Shrouds

Shroud

Winter Shroud, acrylic on canvas, 6' x 4', © 2001

Statement

Shrouds. A shroud. Many shrouds. Paintings as garments, as veils. Paintings that conceal and in their concealing reveal new ways of looking at the world.

My work, a series of paintings called “Shrouds,” combines my love of pattern with the face, creating the illusion of fabric folding, swirling and shifting over the contours of the skull. They were started before the events of September 11. But since that day the paintings appear more and more to me as crumpled facades. The spaces filled in with bright bursts of color, the textures deepened to incorporate differently hued whites. The white spaces are not so much empty as subdued and reflective. They are the eyes through which you view the storm. They are the silences between the lines.

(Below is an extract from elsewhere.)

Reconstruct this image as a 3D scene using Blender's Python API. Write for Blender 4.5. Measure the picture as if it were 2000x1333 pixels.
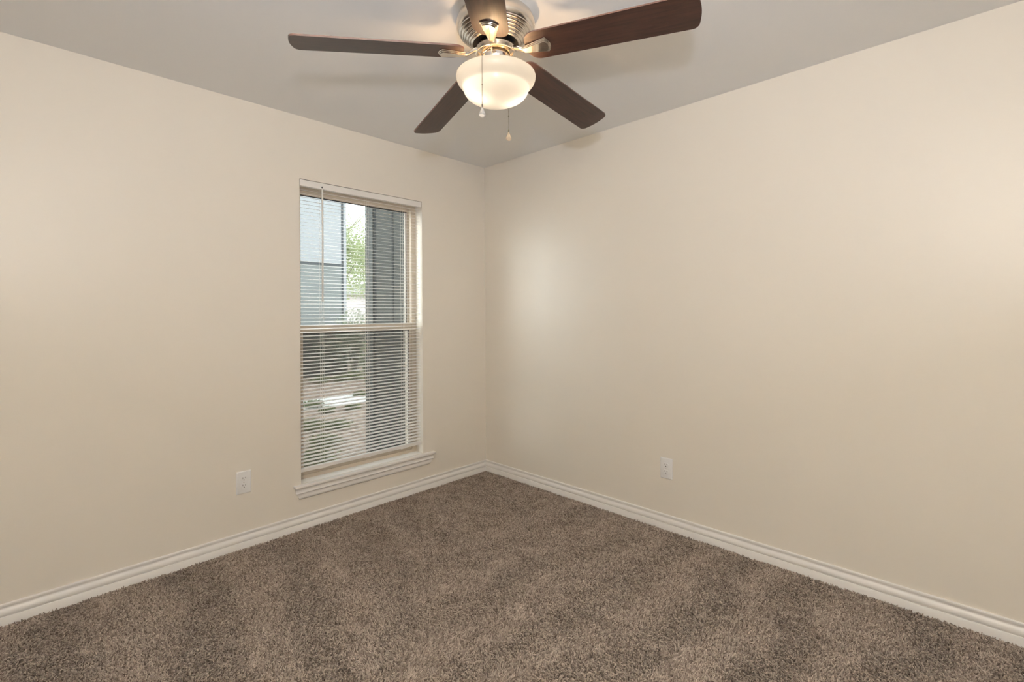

Since the WTC site is starting to be rebuilt, I am doing a “Rebirth” series with exuberant color and more complex patterns. What used to be is now all color. In my recent paintings, I am working with Joseph Albers flip-flop perspective drawings, translating them into color, and playing with scale, either making the patterns on the smaller or larger, so the face recedes or projects. This series is much smaller but I hope just as dense.

Now I am working on a series of mask-like paintings based on various ethnic styles and imaginative colors as well a series called Mask fragments which deal more with pattern, scale, and issues of abstraction. In these paintings I am drawn to cartoon figures such as monsters and unicorns that hint at a story.

“Shrouds” is the result of this rebirth, this renewal of purpose. Each “Shroud” is a portrait of a self in continual change and a culture in crisis.